全国に25,000以上あると言われる路線バスの中で、都県境を越える一般路線バスとなれば、極端なまでに数が減る。そんな県境越えバスの様子を見に行くシリーズの第17弾目くらいに訪れたのは、島根県を走る石見交通の「二条線」だ。
文・写真:中山修一
(バスマガジンWeb/ベストカーWebギャラリー内に、島根県を走る県境越え路線バスの現地ロケ写真があります)
■島根県と山口県を跨ぐ路線バス
西日本の日本海側にある島根県と、そのお隣の山口県の間には、お互いの県境を越えて直通で乗り入れる、高速バスではない一般路線バスが何路線か運行していて、島根県の民営バス事業者の石見交通による「二条線」もその一つだ。
二条線は、島根県益田市の「益田医光寺」を始発に、山口県萩市にある「小島」停留所までの間、およそ25.8kmの区間を結ぶ県境越え系の一般路線バスだ。
系統番号はなく、路線名と始発・終点のバス停名が一致しないタイプで、この手の路線を楽しく乗って遊ぶには、当日に現地でバス停標識の案内を見て「あれ、どれだっけ?」と固まらないよう、路線名と行き先を確実に覚えておくのが秘訣。
■大きな駅を通ります
二条線が通る特に規模の大きな場所は、JR山陰本線と山口線の益田駅前だ。駅は途中の経由地で、始発の益田医光寺停留所は駅から3kmほど先にある。
益田医光寺がどんな所なのか、それはそれで気になるところであるが、後ほど様子を見に行くとして、とりあえず駅から乗ってみることにした。
訪問当日は2025年3月下旬の日曜日。JR線換算で41.2km離れた浜田駅から、6:38発の普通列車で益田駅にアプローチ、駅前を8:10に出発する、小島行きの初バスを狙った。
二条線は上り/下りそれぞれ平日6本・土日祝4本。好きな時間に行ったところでそう簡単には乗せてもらえない、県境越え系路線バスによくある性格を持った、至ってローカルなダイヤ設定だ。
ちなみに、益田駅にはどうやらコインロッカーがないようなので、スーツケース等の増槽を引いている場合は少し工夫が要るかも。
■狭隘ファン垂涎
自分の乗りたいバスほど決まって時間通りに来ないのは、どの路線バスでも定番の不思議。この日もそうで、定刻2分後くらいに「小島」と表示されたバスが駅ロータリーに入ってきた。

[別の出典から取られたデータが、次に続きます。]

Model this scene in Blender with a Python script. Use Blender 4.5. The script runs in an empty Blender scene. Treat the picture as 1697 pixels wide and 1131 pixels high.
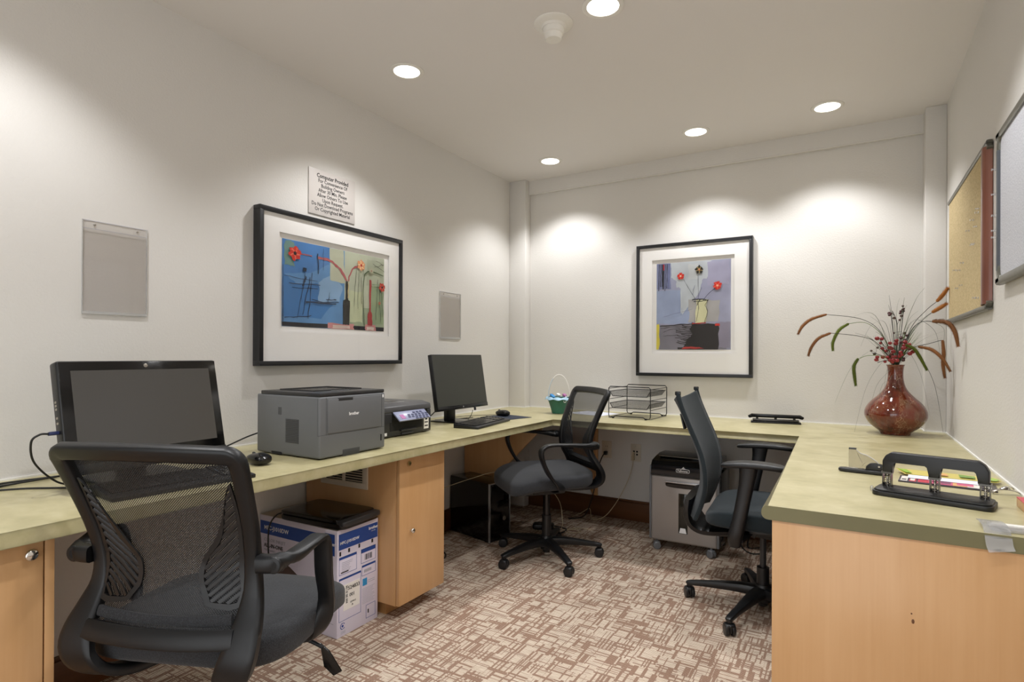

車両はローカル路線でもおなじみの中型路線車・いすゞエルガミオのうち、型式の数字が「234」のタイプ。角目ヘッドライトを縦に2個配置した、2007〜11年まで作られたバリエーションと見られる。
益田駅のバス停には何人かバス待ちをしているお客さんがいたものの、やってきたバスに次々と乗って行き、二条線が入ってきた時には他に誰もいなくなっていた。1名乗車で駅を出発。
山陰本線から分岐してすぐの所を交差している、山口線の踏切を渡り、バスは一挙郊外へ向けて進んでいく。まずは島根県道14号線がメインルートになる。
だんだんと建物がなくなり、田畑が増え周囲が緑に囲まれたエリアへと景色が変わっていくのが、車窓を眺めていても、まじまじと分かる。
基本的には片側1車線の舗装路を通っていくが、途中で幅員減少して0.5車線になったり、広めの道から一旦外れて、すれ違い通行するにはピールP50でもテクが必須と思えるような、物凄く狭い道に入ったり……
……“中型”と言っても、自動車としては大柄な車体を難なく進ませる、運転技術のカタルシスを放つ走行シーンは、狭隘路線LOVEな向きには堪えられない瞬間。乗りバス満足度は十分だ。
なお、路線名にもなっている「二条」は経路の途中、益田市の西寄りの県境に程近い位置にある。